Given request: Copy down all of the data underneath, exactly as shown.

Given material:
*****
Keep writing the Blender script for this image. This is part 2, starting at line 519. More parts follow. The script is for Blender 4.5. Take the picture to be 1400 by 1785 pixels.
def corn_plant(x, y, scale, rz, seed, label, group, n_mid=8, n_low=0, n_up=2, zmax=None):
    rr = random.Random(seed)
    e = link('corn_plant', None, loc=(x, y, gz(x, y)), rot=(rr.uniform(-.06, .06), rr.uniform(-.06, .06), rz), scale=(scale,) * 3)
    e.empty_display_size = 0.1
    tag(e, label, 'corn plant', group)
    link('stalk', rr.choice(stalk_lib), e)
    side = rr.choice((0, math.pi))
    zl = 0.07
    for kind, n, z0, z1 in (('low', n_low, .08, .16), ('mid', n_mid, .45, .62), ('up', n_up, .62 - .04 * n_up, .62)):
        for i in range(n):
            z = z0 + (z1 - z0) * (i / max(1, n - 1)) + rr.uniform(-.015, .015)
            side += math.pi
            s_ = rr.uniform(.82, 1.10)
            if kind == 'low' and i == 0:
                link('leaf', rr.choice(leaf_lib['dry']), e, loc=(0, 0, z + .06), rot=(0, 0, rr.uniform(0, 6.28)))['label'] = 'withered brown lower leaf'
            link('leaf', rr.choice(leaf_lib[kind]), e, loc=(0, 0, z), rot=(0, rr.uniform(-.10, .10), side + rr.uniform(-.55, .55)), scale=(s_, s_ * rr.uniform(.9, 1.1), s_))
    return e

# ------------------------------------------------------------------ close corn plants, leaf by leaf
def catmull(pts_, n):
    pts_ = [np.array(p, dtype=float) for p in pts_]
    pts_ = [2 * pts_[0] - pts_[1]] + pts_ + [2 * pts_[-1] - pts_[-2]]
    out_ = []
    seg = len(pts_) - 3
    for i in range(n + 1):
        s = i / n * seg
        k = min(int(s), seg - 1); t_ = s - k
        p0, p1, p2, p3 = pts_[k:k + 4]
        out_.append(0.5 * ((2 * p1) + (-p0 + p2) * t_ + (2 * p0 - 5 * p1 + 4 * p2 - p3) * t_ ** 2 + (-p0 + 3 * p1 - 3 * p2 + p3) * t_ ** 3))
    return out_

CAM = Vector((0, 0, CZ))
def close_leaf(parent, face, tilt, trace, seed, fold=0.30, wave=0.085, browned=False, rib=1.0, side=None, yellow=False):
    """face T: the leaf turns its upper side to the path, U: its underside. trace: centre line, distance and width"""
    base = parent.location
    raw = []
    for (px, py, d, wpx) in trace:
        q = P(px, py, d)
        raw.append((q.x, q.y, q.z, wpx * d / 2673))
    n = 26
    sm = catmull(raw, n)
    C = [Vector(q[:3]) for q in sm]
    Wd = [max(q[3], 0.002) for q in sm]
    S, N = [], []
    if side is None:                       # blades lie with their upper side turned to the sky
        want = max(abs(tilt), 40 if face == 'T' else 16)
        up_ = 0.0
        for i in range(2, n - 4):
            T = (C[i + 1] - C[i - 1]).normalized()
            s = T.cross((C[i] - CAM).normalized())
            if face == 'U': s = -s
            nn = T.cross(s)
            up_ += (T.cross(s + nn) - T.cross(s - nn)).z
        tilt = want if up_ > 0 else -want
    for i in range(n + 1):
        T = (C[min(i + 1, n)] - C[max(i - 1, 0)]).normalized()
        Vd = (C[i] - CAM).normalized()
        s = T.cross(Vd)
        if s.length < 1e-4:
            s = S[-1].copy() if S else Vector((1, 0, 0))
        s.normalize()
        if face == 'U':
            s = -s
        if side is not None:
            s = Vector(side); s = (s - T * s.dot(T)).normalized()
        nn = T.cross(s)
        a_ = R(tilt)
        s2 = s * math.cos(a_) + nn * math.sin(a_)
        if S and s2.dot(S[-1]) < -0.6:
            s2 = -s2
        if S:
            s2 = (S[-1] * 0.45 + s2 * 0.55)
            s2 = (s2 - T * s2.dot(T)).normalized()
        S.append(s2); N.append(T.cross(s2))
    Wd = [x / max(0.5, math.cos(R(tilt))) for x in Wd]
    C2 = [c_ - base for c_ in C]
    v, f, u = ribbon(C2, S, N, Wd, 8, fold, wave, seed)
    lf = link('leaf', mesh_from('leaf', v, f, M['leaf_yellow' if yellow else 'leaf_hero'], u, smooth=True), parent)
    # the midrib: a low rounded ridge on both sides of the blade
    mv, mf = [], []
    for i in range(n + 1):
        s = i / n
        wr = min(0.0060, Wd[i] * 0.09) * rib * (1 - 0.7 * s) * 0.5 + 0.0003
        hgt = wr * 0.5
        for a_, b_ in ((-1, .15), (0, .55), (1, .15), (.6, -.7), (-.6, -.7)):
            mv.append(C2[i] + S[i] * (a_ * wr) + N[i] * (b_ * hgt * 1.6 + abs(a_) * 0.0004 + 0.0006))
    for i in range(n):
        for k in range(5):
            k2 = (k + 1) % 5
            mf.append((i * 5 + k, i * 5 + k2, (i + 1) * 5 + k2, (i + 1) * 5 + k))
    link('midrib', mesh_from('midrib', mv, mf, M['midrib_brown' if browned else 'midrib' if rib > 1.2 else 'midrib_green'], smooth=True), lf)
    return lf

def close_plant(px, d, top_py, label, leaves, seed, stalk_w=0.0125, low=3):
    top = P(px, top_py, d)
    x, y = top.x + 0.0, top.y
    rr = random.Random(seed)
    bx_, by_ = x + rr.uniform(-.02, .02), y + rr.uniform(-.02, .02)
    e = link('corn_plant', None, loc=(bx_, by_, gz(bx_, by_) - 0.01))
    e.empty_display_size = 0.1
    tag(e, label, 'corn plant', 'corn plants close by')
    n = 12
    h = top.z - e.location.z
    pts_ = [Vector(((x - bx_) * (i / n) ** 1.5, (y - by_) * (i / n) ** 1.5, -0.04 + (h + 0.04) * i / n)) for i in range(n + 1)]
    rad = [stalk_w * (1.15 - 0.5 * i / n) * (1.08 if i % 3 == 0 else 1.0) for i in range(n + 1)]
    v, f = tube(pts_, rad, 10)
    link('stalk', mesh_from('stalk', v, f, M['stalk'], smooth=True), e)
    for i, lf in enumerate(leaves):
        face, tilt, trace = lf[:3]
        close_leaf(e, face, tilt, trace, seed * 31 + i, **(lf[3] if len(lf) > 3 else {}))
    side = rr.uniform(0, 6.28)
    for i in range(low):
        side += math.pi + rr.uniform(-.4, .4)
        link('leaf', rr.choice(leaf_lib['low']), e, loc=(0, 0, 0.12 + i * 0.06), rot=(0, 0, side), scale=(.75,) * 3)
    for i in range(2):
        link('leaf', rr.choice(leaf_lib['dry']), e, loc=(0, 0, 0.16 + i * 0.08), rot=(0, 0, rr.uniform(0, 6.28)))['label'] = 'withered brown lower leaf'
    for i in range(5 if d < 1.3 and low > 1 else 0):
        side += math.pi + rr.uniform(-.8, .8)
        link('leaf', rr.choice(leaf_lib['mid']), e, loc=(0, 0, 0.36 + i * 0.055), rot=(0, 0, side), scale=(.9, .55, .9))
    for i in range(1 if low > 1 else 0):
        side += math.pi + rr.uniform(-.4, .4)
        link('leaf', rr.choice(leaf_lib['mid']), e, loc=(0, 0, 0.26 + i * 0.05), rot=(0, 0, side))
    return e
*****
Output below:
Keep writing the Blender script for this image. This is part 2, starting at line 519. More parts follow. The script is for Blender 4.5. Take the picture to be 1400 by 1785 pixels.
def corn_plant(x, y, scale, rz, seed, label, group, n_mid=8, n_low=0, n_up=2, zmax=None):
    rr = random.Random(seed)
    e = link('corn_plant', None, loc=(x, y, gz(x, y)), rot=(rr.uniform(-.06, .06), rr.uniform(-.06, .06), rz), scale=(scale,) * 3)
    e.empty_display_size = 0.1
    tag(e, label, 'corn plant', group)
    link('stalk', rr.choice(stalk_lib), e)
    side = rr.choice((0, math.pi))
    zl = 0.07
    for kind, n, z0, z1 in (('low', n_low, .08, .16), ('mid', n_mid, .45, .62), ('up', n_up, .62 - .04 * n_up, .62)):
        for i in range(n):
            z = z0 + (z1 - z0) * (i / max(1, n - 1)) + rr.uniform(-.015, .015)
            side += math.pi
            s_ = rr.uniform(.82, 1.10)
            if kind == 'low' and i == 0:
                link('leaf', rr.choice(leaf_lib['dry']), e, loc=(0, 0, z + .06), rot=(0, 0, rr.uniform(0, 6.28)))['label'] = 'withered brown lower leaf'
            link('leaf', rr.choice(leaf_lib[kind]), e, loc=(0, 0, z), rot=(0, rr.uniform(-.10, .10), side + rr.uniform(-.55, .55)), scale=(s_, s_ * rr.uniform(.9, 1.1), s_))
    return e

# ------------------------------------------------------------------ close corn plants, leaf by leaf
def catmull(pts_, n):
    pts_ = [np.array(p, dtype=float) for p in pts_]
    pts_ = [2 * pts_[0] - pts_[1]] + pts_ + [2 * pts_[-1] - pts_[-2]]
    out_ = []
    seg = len(pts_) - 3
    for i in range(n + 1):
        s = i / n * seg
        k = min(int(s), seg - 1); t_ = s - k
        p0, p1, p2, p3 = pts_[k:k + 4]
        out_.append(0.5 * ((2 * p1) + (-p0 + p2) * t_ + (2 * p0 - 5 * p1 + 4 * p2 - p3) * t_ ** 2 + (-p0 + 3 * p1 - 3 * p2 + p3) * t_ ** 3))
    return out_

CAM = Vector((0, 0, CZ))
def close_leaf(parent, face, tilt, trace, seed, fold=0.30, wave=0.085, browned=False, rib=1.0, side=None, yellow=False):
    """face T: the leaf turns its upper side to the path, U: its underside. trace: centre line, distance and width"""
    base = parent.location
    raw = []
    for (px, py, d, wpx) in trace:
        q = P(px, py, d)
        raw.append((q.x, q.y, q.z, wpx * d / 2673))
    n = 26
    sm = catmull(raw, n)
    C = [Vector(q[:3]) for q in sm]
    Wd = [max(q[3], 0.002) for q in sm]
    S, N = [], []
    if side is None:                       # blades lie with their upper side turned to the sky
        want = max(abs(tilt), 40 if face == 'T' else 16)
        up_ = 0.0
        for i in range(2, n - 4):
            T = (C[i + 1] - C[i - 1]).normalized()
            s = T.cross((C[i] - CAM).normalized())
            if face == 'U': s = -s
            nn = T.cross(s)
            up_ += (T.cross(s + nn) - T.cross(s - nn)).z
        tilt = want if up_ > 0 else -want
    for i in range(n + 1):
        T = (C[min(i + 1, n)] - C[max(i - 1, 0)]).normalized()
        Vd = (C[i] - CAM).normalized()
        s = T.cross(Vd)
        if s.length < 1e-4:
            s = S[-1].copy() if S else Vector((1, 0, 0))
        s.normalize()
        if face == 'U':
            s = -s
        if side is not None:
            s = Vector(side); s = (s - T * s.dot(T)).normalized()
        nn = T.cross(s)
        a_ = R(tilt)
        s2 = s * math.cos(a_) + nn * math.sin(a_)
        if S and s2.dot(S[-1]) < -0.6:
            s2 = -s2
        if S:
            s2 = (S[-1] * 0.45 + s2 * 0.55)
            s2 = (s2 - T * s2.dot(T)).normalized()
        S.append(s2); N.append(T.cross(s2))
    Wd = [x / max(0.5, math.cos(R(tilt))) for x in Wd]
    C2 = [c_ - base for c_ in C]
    v, f, u = ribbon(C2, S, N, Wd, 8, fold, wave, seed)
    lf = link('leaf', mesh_from('leaf', v, f, M['leaf_yellow' if yellow else 'leaf_hero'], u, smooth=True), parent)
    # the midrib: a low rounded ridge on both sides of the blade
    mv, mf = [], []
    for i in range(n + 1):
        s = i / n
        wr = min(0.0060, Wd[i] * 0.09) * rib * (1 - 0.7 * s) * 0.5 + 0.0003
        hgt = wr * 0.5
        for a_, b_ in ((-1, .15), (0, .55), (1, .15), (.6, -.7), (-.6, -.7)):
            mv.append(C2[i] + S[i] * (a_ * wr) + N[i] * (b_ * hgt * 1.6 + abs(a_) * 0.0004 + 0.0006))
    for i in range(n):
        for k in range(5):
            k2 = (k + 1) % 5
            mf.append((i * 5 + k, i * 5 + k2, (i + 1) * 5 + k2, (i + 1) * 5 + k))
    link('midrib', mesh_from('midrib', mv, mf, M['midrib_brown' if browned else 'midrib' if rib > 1.2 else 'midrib_green'], smooth=True), lf)
    return lf

def close_plant(px, d, top_py, label, leaves, seed, stalk_w=0.0125, low=3):
    top = P(px, top_py, d)
    x, y = top.x + 0.0, top.y
    rr = random.Random(seed)
    bx_, by_ = x + rr.uniform(-.02, .02), y + rr.uniform(-.02, .02)
    e = link('corn_plant', None, loc=(bx_, by_, gz(bx_, by_) - 0.01))
    e.empty_display_size = 0.1
    tag(e, label, 'corn plant', 'corn plants close by')
    n = 12
    h = top.z - e.location.z
    pts_ = [Vector(((x - bx_) * (i / n) ** 1.5, (y - by_) * (i / n) ** 1.5, -0.04 + (h + 0.04) * i / n)) for i in range(n + 1)]
    rad = [stalk_w * (1.15 - 0.5 * i / n) * (1.08 if i % 3 == 0 else 1.0) for i in range(n + 1)]
    v, f = tube(pts_, rad, 10)
    link('stalk', mesh_from('stalk', v, f, M['stalk'], smooth=True), e)
    for i, lf in enumerate(leaves):
        face, tilt, trace = lf[:3]
        close_leaf(e, face, tilt, trace, seed * 31 + i, **(lf[3] if len(lf) > 3 else {}))
    side = rr.uniform(0, 6.28)
    for i in range(low):
        side += math.pi + rr.uniform(-.4, .4)
        link('leaf', rr.choice(leaf_lib['low']), e, loc=(0, 0, 0.12 + i * 0.06), rot=(0, 0, side), scale=(.75,) * 3)
    for i in range(2):
        link('leaf', rr.choice(leaf_lib['dry']), e, loc=(0, 0, 0.16 + i * 0.08), rot=(0, 0, rr.uniform(0, 6.28)))['label'] = 'withered brown lower leaf'
    for i in range(5 if d < 1.3 and low > 1 else 0):
        side += math.pi + rr.uniform(-.8, .8)
        link('leaf', rr.choice(leaf_lib['mid']), e, loc=(0, 0, 0.36 + i * 0.055), rot=(0, 0, side), scale=(.9, .55, .9))
    for i in range(1 if low > 1 else 0):
        side += math.pi + rr.uniform(-.4, .4)
        link('leaf', rr.choice(leaf_lib['mid']), e, loc=(0, 0, 0.26 + i * 0.05), rot=(0, 0, side))
    return e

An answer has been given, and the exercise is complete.